Bombes lacrymogènes et balles en caoutchouc dispersent les manifestants palestiniens et les activistes internationaux qui se sont engagés dans la rue des martyrs. Bilan: 13 blessés et cinq détenus. Badia Dwaik, habitant d’Hébron et membre de l’association Al Karama (dignité en arabe) fut l’un des détenus. Il nous explique : 

 

« Lors de la dernière manifestation dans le cadre de la campagne “open shuhada street”, j’ai été arrêté par l’armée et emprisonné quatre jours avant d’être libéré en échange d’une caution. On a retenu contre moi quatre charges : avoir attaqué des soldats israéliens, avoir pénétré dans une zone juive interdite aux Palestiniens, avoir organisé et mené une manifestation, et avoir frappé un commandant de l’armée israélienne.  Ce n’est pas vrai. Je suis un partisan de la non violence. En fait le commandant qui dit avoir été frappé a tout simplement inventé cette accusation. Il essaie souvent d’obtenir des informations auprès des habitants du quartier. On s’est croisé dans la vieille ville. J’ai toujours refusé de lui parler, et donc il a pris sa revanche. L’armée m’a envoyé quatorze fois en prison au cours de ma vie. La première fois, j’ai passé trois ans en prison pour mon engagement politique en tant que militant. J’avais juste 20 ans. Depuis, je suis persuadé que la lutte que nous devons mener pour notre cause doit être non violente ».

 

 


        Photo: Badia Dwaik lors de son arrestation par l’armée (Ma’an News)

 

 

L’occupation rend la vie impossible aux Palestiniens d’Hébron habitant à l’intérieur de la zone militarisée H2 [1] comme en témoigne Badia Dwaik :

 

 « J’habite dans la zone H2 à Hébron. Notre situation ici est même pire qu’à Gaza. Eux n’ont plus à subir la présence des colons. Une partie de mon quartier, où j’ai vécu mon enfance, m’est interdite. A ma place, se promènent les colons les plus dangereux d’Israël. Ils frappent les Palestiniens, les harcèlent constamment ». 

 

Une répression systématique

 

Depuis la fin de la seconde Intifada, des initiatives dans le cadre de la stratégie de résistance non violente initiée par le Comité de Coordination de la Résistance Populaire se multiplient face à l’occupation militaire et civile israélienne de la Cisjordanie.
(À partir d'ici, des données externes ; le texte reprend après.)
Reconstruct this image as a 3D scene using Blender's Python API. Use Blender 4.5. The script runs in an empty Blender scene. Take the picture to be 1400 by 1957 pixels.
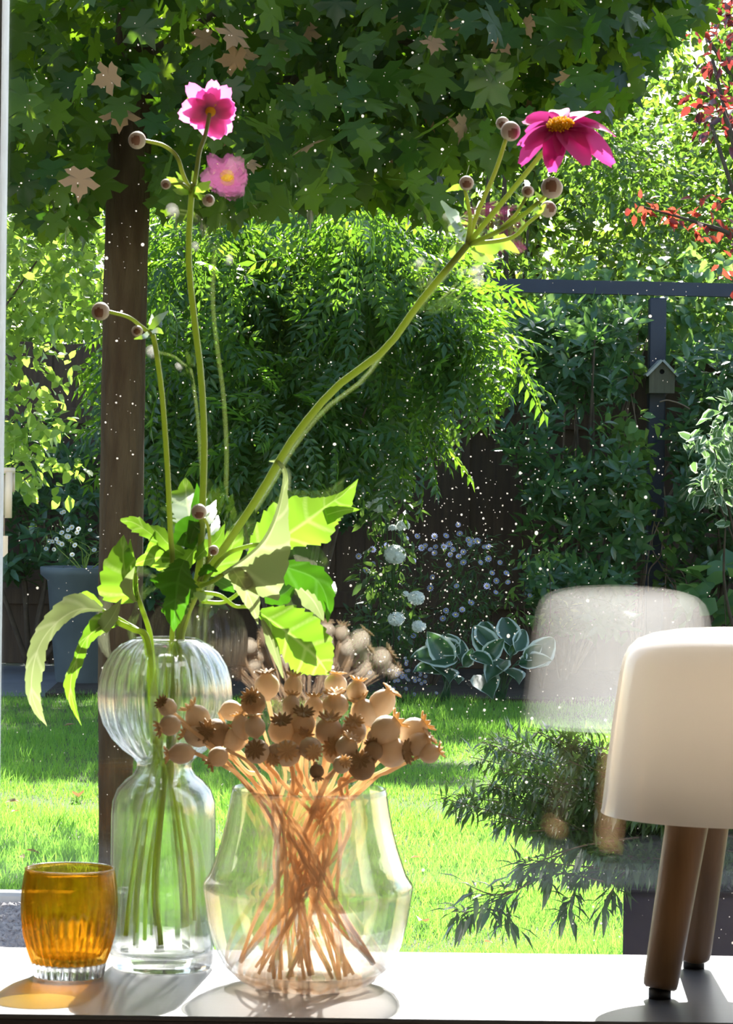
import bpy, math, random
import numpy as np
from mathutils import Vector, Matrix, Quaternion

random.seed(7)
RNG = np.random.default_rng(11)
SC = bpy.context.scene
COL = SC.collection

# ---------------------------------------------------------------- camera
F = 6000.0                 # focal length in pixels of the 1400 x 1957 frame
CZ = 1.12                  # camera height above the lawn
ROLL = math.radians(0.7)
cs, sn = math.cos(ROLL), math.sin(ROLL)
cam_d = bpy.data.cameras.new('camera')
cam = bpy.data.objects.new('camera', cam_d); COL.objects.link(cam)
cam_d.sensor_fit = 'VERTICAL'
cam_d.sensor_height = 24.0; cam_d.sensor_width = 24.0
cam_d.lens = F / 1957.0 * 24.0
cam_d.shift_x = (700 - 575) / 1957.0
cam_d.shift_y = -(978.5 - 895) / 1957.0
cam_d.clip_start = 0.05; cam_d.clip_end = 200
cam_d.dof.use_dof = True
cam_d.dof.focus_distance = 7.0
cam_d.dof.aperture_fstop = 60.0
cam.matrix_world = Matrix.Translation((0, 0, CZ)) @ Matrix.Rotation(math.pi / 2, 4, 'X') @ Matrix.Rotation(ROLL, 4, 'Z')
SC.camera = cam

# ---------------------------------------------------------------- light
SUN_EL, SUN_AZ = math.radians(36), math.radians(6.5)
w = bpy.data.worlds.new('sky'); SC.world = w; w.use_nodes = True
nt = w.node_tree
sky = nt.nodes.new('ShaderNodeTexSky'); sky.sky_type = 'NISHITA'
sky.sun_disc = False; sky.sun_elevation = SUN_EL; sky.sun_rotation = SUN_AZ
nt.links.new(sky.outputs[0], nt.nodes['Background'].inputs[0])
nt.nodes['Background'].inputs[1].default_value = 0.42
sun_d = bpy.data.lights.new('sun', 'SUN'); sun_d.energy = 22.0; sun_d.angle = math.radians(0.53)
sun_d.color = (1.0, 0.975, 0.92)
sun = bpy.data.objects.new('sun', sun_d); COL.objects.link(sun)
sdir = Vector((math.sin(SUN_AZ) * math.cos(SUN_EL), math.cos(SUN_AZ) * math.cos(SUN_EL), math.sin(SUN_EL)))
sun.location = (3, 20, 14)
sun.rotation_euler = sdir.to_track_quat('Z', 'Y').to_euler()
SC.view_settings.view_transform = 'Standard'
SC.view_settings.look = 'None'
SC.view_settings.gamma = 1.0
SC.view_settings.use_curve_mapping = False
SC.view_settings.exposure = 0.40
SC.cycles.transparent_max_bounces = 24
SC.cycles.max_bounces = 14
SC.cycles.transmission_bounces = 14
SC.cycles.sample_clamp_indirect = 8.0

# ---------------------------------------------------------------- helpers
def P(px, py, D):
    """a point of the photograph at its real distance D from the camera plane"""
    a, b = px - 575.0, py - 895.0
    x = a * cs + b * sn; yd = -a * sn + b * cs
    return Vector((x * D / F, D, CZ - yd * D / F))

def to_px(v):
    """numpy (N,3) -> pixel coordinates"""
    x = v[:, 0] / v[:, 1] * F; yd = -(v[:, 2] - CZ) / v[:, 1] * F
    return 575 + x * cs - yd * sn, 895 + x * sn + yd * cs

ORG = {}
def world_org(o):
    return ORG.get(o.name, Vector((0, 0, 0))) if o else Vector((0, 0, 0))

def tag(o, label=None, cat=None, group=None, kind=None):
    if label: o['label'] = label
    if cat: o['category'] = cat
    if group: o['group'] = group
    if kind: o['kind'] = kind
    return o

def root(name, label, cat, loc, group=None):
    o = bpy.data.objects.new(name, None); COL.objects.link(o)
    o.location = loc; o.empty_display_size = 0.02
    ORG[o.name] = Vector(loc)
    return tag(o, label, cat, group)

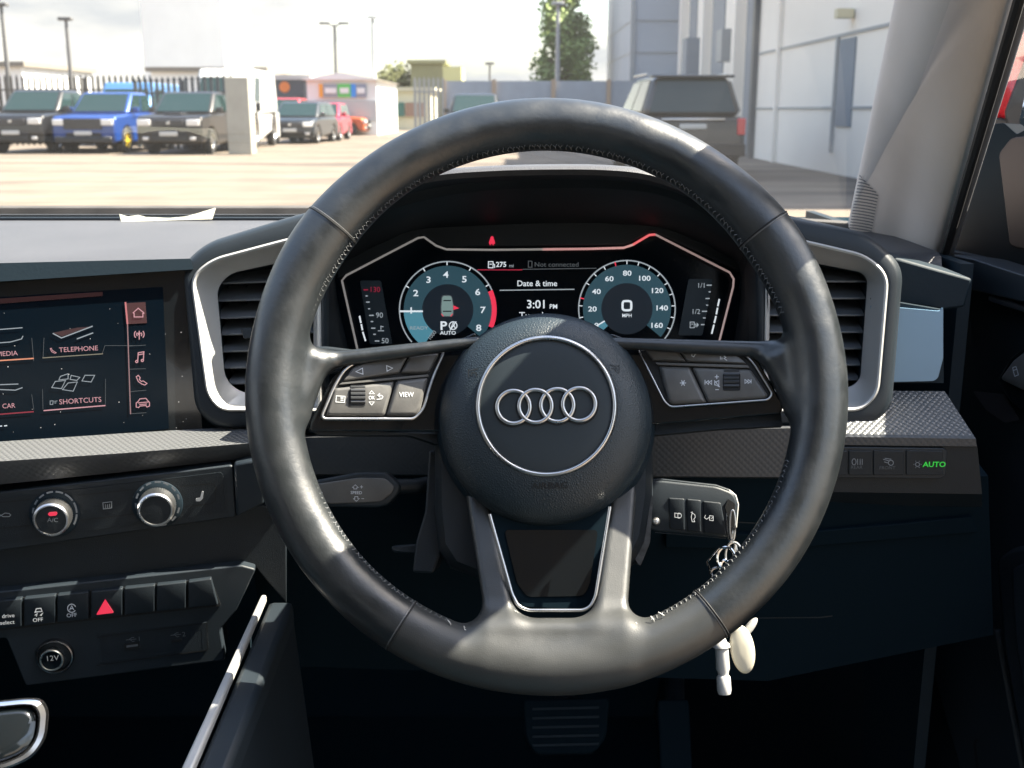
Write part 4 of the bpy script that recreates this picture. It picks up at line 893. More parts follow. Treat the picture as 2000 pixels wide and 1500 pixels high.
# ================================================================ CAR BODY AROUND THE CAMERA
body = thing('car_cabin', 'inside of the car with pale grey windscreen pillar, glass and dark floor', 'car interior', (-.38, 0, .3))
redp = mat('red car paint', (.42, .008, .015), .25, coat=1.0)
rubber = mat('black rubber seal', (.012, .012, .013), .6)
def glassmat(name, tint, refl):
    m = bpy.data.materials.new(name); m.use_nodes = True; n = m.node_tree; n.nodes.clear()
    o = n.nodes.new('ShaderNodeOutputMaterial'); t = n.nodes.new('ShaderNodeBsdfTransparent'); g = n.nodes.new('ShaderNodeBsdfGlossy'); mxs = n.nodes.new('ShaderNodeMixShader'); f = n.nodes.new('ShaderNodeFresnel')
    t.inputs[0].default_value = (*tint, 1); g.inputs[0].default_value = (1, 1, 1, 1); g.inputs['Roughness'].default_value = .0; f.inputs[0].default_value = refl
    n.links.new(f.outputs[0], mxs.inputs[0]); n.links.new(t.outputs[0], mxs.inputs[1]); n.links.new(g.outputs[0], mxs.inputs[2]); n.links.new(mxs.outputs[0], o.inputs[0]); return m
glass = glassmat('clear car glass', (.95, .97, .96), 1.18)
dusty = glassmat('hazed windscreen glass', (.95, .97, .96), 1.18)  # diffuse veil added to this glass so the outside looks hazy
_n = dusty.node_tree; _o = [x for x in _n.nodes if x.type == 'OUTPUT_MATERIAL'][0]; _src = _o.inputs[0].links[0].from_socket
_d = _n.nodes.new('ShaderNodeBsdfDiffuse'); _d.inputs[0].default_value = (.8, .78, .74, 1); _t = _n.nodes.new('ShaderNodeBsdfTranslucent'); _t.inputs[0].default_value = (.8, .78, .74, 1)
_a = _n.nodes.new('ShaderNodeMixShader'); _a.inputs[0].default_value = .6; _n.links.new(_d.outputs[0], _a.inputs[1]); _n.links.new(_t.outputs[0], _a.inputs[2])
_z = _n.nodes.new('ShaderNodeTexNoise'); _z.inputs['Scale'].default_value = 5; _z.inputs['Detail'].default_value = 8; _q = _n.nodes.new('ShaderNodeMapRange'); _q.inputs['To Min'].default_value = .003; _q.inputs['To Max'].default_value = .016
_n.links.new(_z.outputs['Fac'], _q.inputs['Value']); _m = _n.nodes.new('ShaderNodeMixShader'); _n.links.new(_q.outputs[0], _m.inputs[0]); _n.links.new(_src, _m.inputs[1]); _n.links.new(_a.outputs[0], _m.inputs[2]); _n.links.new(_m.outputs[0], _o.inputs[0])
E1b, E1t = at(1652, 446, 1.12), at(1745, 0, .79)
def lerp3(a, b, t): return a+(b-a)*t
pil = [((1640, 446, 1.12), (1731, 0, .79)), ((1684, 450, 1.07), (1768, 0, .755)), ((1722, 452, 1.03), (1806, 0, .725)), ((1752, 456, 1.00), (1838, 0, .70)), ((1790, 470, .97), (1890, 0, .69)), ((1822, 484, .95), (1945, 0, .68)), ((1842, 490, .945), (1986, 0, .68))]
ts_ = [-.25, -.1, 0, .25, .5, .75, 1, 1.3, 1.6, 1.95]
rows = []
for t in ts_:
    row = []
    for i, (b_, t_) in enumerate(pil):
        p = lerp3(at(*b_), at(*t_), t); c = Vector((0, 0, 0))
        row.append(p)
    # ridge between the two faces: a soft groove
    row[3] = row[3] + Vector((.004, .004, 0))
    row.append(row[-1]+Vector((.022, .03, .004))); row.append(row[0]+Vector((.03, .03, -.004)))
    rows.append(row)
v = [p for r_ in rows for p in r_]; n = len(rows[0]); f = []
for i in range(len(rows)-1):
    for j in range(n): f.append((i*n+j, i*n+(j+1) % n, (i+1)*n+(j+1) % n, (i+1)*n+j))
pt = mesh_obj('pillar_trim', v, f, pillar_m, body, smooth=70)
sb = pt.modifiers.new('soft', 'SUBSURF'); sb.levels = 2; sb.render_levels = 2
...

Ces initiatives ont pour but de récupérer l’esprit de la première Intifada, qui fut un soulèvement populaire. 

 

Des manifestations non violentes se déroulent chaque semaine dans de nombreux villages menacés par le mur ou l’extension de colonies. L’armée israélienne y répond bien souvent par la violence. Les militants palestiniens prônant la non violence sont ciblés de façon systématique. 

 

Le 27 mars, une trentaine de soldats débarquent dans la maison d’un militant du Comité de Résistance Populaire du village Al Ma’sara :

 

« Environ 30 soldats de l’occupation israélienne ont encerclé ma maison à 4h du matin. Ils ont frappé à la porte très fort, cela a effrayé mes enfants. J’ai ouvert la porte et ils sont rentrés dans la maison, ils ont tout fouillé. Puis, ils m’ont emmené dehors et ils ont commencé à me menacer disant que cette fois-ci ils n’avaient rien détruit, mais que la prochaine fois ils viendraient à un autre moment et agiraient autrement. Ils ont dit : nous savons que tu es le responsable de nombreuses manifestations qui ont eu lieu dans ce secteur. Nous te prévenons que si tu participes à ces manifestations la Journée de la Terre (le 30 mars), nous agirons différemment avec toi. Puis, ils sont partis. Ce n’est pas la première fois qu’ils utilisent cette méthode pour menacer les militants. Cela se produit partout en Palestine ; ils sont en train de cibler les défenseurs des droits de l’homme. Cela montre combien la résistance populaire est en train d’affecter ou menacer l’occupation, et à quel point son énergie et sa puissance les inquiète ».

 

 

[1] : la partition de la ville d’Hébron en deux parties H1 et H2, suite au Protocole d’Hébron du 15 janvier 1997 a conduit à mettre le secteur H1 sous sécurité palestinienne (18 km², soit 80 % de la ville) et le secteur H2 sous sécurité israélienne (5 km², 20% de la vieille ville habitée par environ 40 000 palestiniens (OCHA, 2013) et occupée par quelques cinq cents colons protégés par près de 1 500 militaires israéliens.